------ Source material ------
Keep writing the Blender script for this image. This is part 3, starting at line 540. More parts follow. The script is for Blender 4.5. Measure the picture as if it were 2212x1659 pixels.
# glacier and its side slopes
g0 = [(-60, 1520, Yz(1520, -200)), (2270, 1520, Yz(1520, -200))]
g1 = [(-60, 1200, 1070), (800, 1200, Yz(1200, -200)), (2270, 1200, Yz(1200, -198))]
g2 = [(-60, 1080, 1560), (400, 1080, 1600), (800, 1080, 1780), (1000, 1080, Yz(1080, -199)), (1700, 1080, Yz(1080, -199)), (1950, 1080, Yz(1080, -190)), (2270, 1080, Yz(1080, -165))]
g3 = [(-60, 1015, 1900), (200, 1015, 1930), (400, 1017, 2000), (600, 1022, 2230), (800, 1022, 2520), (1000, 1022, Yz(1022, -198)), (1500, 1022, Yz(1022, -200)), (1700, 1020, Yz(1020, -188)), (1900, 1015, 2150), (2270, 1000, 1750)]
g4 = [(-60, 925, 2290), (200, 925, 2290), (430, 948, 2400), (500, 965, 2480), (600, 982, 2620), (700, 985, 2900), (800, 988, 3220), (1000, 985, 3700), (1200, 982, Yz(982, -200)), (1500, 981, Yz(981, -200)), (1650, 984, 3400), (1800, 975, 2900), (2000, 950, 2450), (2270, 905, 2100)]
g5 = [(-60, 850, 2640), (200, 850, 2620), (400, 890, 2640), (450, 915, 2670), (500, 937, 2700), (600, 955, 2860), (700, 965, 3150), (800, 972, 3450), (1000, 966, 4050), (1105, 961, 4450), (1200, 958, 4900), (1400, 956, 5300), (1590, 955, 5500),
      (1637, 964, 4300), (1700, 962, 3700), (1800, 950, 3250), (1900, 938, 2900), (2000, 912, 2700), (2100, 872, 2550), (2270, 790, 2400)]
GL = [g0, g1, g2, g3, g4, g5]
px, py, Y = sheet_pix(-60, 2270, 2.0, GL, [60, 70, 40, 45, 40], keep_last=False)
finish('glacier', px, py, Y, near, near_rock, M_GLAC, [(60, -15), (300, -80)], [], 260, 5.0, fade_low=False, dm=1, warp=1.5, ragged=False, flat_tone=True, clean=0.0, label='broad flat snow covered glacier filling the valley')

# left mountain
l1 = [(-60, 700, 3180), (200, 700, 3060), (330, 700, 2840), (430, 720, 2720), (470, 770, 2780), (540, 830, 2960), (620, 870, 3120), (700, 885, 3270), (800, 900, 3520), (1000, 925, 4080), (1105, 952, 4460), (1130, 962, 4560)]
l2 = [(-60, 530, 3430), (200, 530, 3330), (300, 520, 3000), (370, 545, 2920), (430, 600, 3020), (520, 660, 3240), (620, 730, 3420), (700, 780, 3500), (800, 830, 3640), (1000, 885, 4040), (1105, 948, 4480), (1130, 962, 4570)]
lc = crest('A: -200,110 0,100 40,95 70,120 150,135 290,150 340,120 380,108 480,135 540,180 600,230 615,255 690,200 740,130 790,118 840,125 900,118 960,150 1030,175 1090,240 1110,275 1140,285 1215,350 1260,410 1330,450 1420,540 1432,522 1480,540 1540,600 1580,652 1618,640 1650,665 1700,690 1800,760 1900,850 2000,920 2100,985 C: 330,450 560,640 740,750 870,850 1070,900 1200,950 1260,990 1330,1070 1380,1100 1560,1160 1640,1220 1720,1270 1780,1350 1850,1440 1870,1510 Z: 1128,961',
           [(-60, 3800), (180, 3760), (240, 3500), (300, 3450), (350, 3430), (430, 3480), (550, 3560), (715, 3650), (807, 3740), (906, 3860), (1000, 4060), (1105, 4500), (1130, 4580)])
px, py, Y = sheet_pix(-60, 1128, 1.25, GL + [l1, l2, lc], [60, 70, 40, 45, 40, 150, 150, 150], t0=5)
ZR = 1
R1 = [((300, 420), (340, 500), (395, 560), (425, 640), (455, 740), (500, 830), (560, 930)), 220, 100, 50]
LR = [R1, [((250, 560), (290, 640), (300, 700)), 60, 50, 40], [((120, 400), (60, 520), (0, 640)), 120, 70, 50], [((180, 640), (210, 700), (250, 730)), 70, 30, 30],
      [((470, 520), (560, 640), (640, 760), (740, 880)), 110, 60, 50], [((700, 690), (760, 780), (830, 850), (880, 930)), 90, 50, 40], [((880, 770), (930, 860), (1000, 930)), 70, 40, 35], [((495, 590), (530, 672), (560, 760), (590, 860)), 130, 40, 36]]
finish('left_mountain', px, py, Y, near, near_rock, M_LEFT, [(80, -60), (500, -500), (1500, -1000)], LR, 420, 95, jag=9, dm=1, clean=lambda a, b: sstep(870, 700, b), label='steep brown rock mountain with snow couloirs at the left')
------
• **Instructions to follow**:
Print the listing above in its entirety, with every line exact.

• **Answer to the exercise**:
Keep writing the Blender script for this image. This is part 3, starting at line 540. More parts follow. The script is for Blender 4.5. Measure the picture as if it were 2212x1659 pixels.
# glacier and its side slopes
g0 = [(-60, 1520, Yz(1520, -200)), (2270, 1520, Yz(1520, -200))]
g1 = [(-60, 1200, 1070), (800, 1200, Yz(1200, -200)), (2270, 1200, Yz(1200, -198))]
g2 = [(-60, 1080, 1560), (400, 1080, 1600), (800, 1080, 1780), (1000, 1080, Yz(1080, -199)), (1700, 1080, Yz(1080, -199)), (1950, 1080, Yz(1080, -190)), (2270, 1080, Yz(1080, -165))]
g3 = [(-60, 1015, 1900), (200, 1015, 1930), (400, 1017, 2000), (600, 1022, 2230), (800, 1022, 2520), (1000, 1022, Yz(1022, -198)), (1500, 1022, Yz(1022, -200)), (1700, 1020, Yz(1020, -188)), (1900, 1015, 2150), (2270, 1000, 1750)]
g4 = [(-60, 925, 2290), (200, 925, 2290), (430, 948, 2400), (500, 965, 2480), (600, 982, 2620), (700, 985, 2900), (800, 988, 3220), (1000, 985, 3700), (1200, 982, Yz(982, -200)), (1500, 981, Yz(981, -200)), (1650, 984, 3400), (1800, 975, 2900), (2000, 950, 2450), (2270, 905, 2100)]
g5 = [(-60, 850, 2640), (200, 850, 2620), (400, 890, 2640), (450, 915, 2670), (500, 937, 2700), (600, 955, 2860), (700, 965, 3150), (800, 972, 3450), (1000, 966, 4050), (1105, 961, 4450), (1200, 958, 4900), (1400, 956, 5300), (1590, 955, 5500),
      (1637, 964, 4300), (1700, 962, 3700), (1800, 950, 3250), (1900, 938, 2900), (2000, 912, 2700), (2100, 872, 2550), (2270, 790, 2400)]
GL = [g0, g1, g2, g3, g4, g5]
px, py, Y = sheet_pix(-60, 2270, 2.0, GL, [60, 70, 40, 45, 40], keep_last=False)
finish('glacier', px, py, Y, near, near_rock, M_GLAC, [(60, -15), (300, -80)], [], 260, 5.0, fade_low=False, dm=1, warp=1.5, ragged=False, flat_tone=True, clean=0.0, label='broad flat snow covered glacier filling the valley')

# left mountain
l1 = [(-60, 700, 3180), (200, 700, 3060), (330, 700, 2840), (430, 720, 2720), (470, 770, 2780), (540, 830, 2960), (620, 870, 3120), (700, 885, 3270), (800, 900, 3520), (1000, 925, 4080), (1105, 952, 4460), (1130, 962, 4560)]
l2 = [(-60, 530, 3430), (200, 530, 3330), (300, 520, 3000), (370, 545, 2920), (430, 600, 3020), (520, 660, 3240), (620, 730, 3420), (700, 780, 3500), (800, 830, 3640), (1000, 885, 4040), (1105, 948, 4480), (1130, 962, 4570)]
lc = crest('A: -200,110 0,100 40,95 70,120 150,135 290,150 340,120 380,108 480,135 540,180 600,230 615,255 690,200 740,130 790,118 840,125 900,118 960,150 1030,175 1090,240 1110,275 1140,285 1215,350 1260,410 1330,450 1420,540 1432,522 1480,540 1540,600 1580,652 1618,640 1650,665 1700,690 1800,760 1900,850 2000,920 2100,985 C: 330,450 560,640 740,750 870,850 1070,900 1200,950 1260,990 1330,1070 1380,1100 1560,1160 1640,1220 1720,1270 1780,1350 1850,1440 1870,1510 Z: 1128,961',
           [(-60, 3800), (180, 3760), (240, 3500), (300, 3450), (350, 3430), (430, 3480), (550, 3560), (715, 3650), (807, 3740), (906, 3860), (1000, 4060), (1105, 4500), (1130, 4580)])
px, py, Y = sheet_pix(-60, 1128, 1.25, GL + [l1, l2, lc], [60, 70, 40, 45, 40, 150, 150, 150], t0=5)
ZR = 1
R1 = [((300, 420), (340, 500), (395, 560), (425, 640), (455, 740), (500, 830), (560, 930)), 220, 100, 50]
LR = [R1, [((250, 560), (290, 640), (300, 700)), 60, 50, 40], [((120, 400), (60, 520), (0, 640)), 120, 70, 50], [((180, 640), (210, 700), (250, 730)), 70, 30, 30],
      [((470, 520), (560, 640), (640, 760), (740, 880)), 110, 60, 50], [((700, 690), (760, 780), (830, 850), (880, 930)), 90, 50, 40], [((880, 770), (930, 860), (1000, 930)), 70, 40, 35], [((495, 590), (530, 672), (560, 760), (590, 860)), 130, 40, 36]]
finish('left_mountain', px, py, Y, near, near_rock, M_LEFT, [(80, -60), (500, -500), (1500, -1000)], LR, 420, 95, jag=9, dm=1, clean=lambda a, b: sstep(870, 700, b), label='steep brown rock mountain with snow couloirs at the left')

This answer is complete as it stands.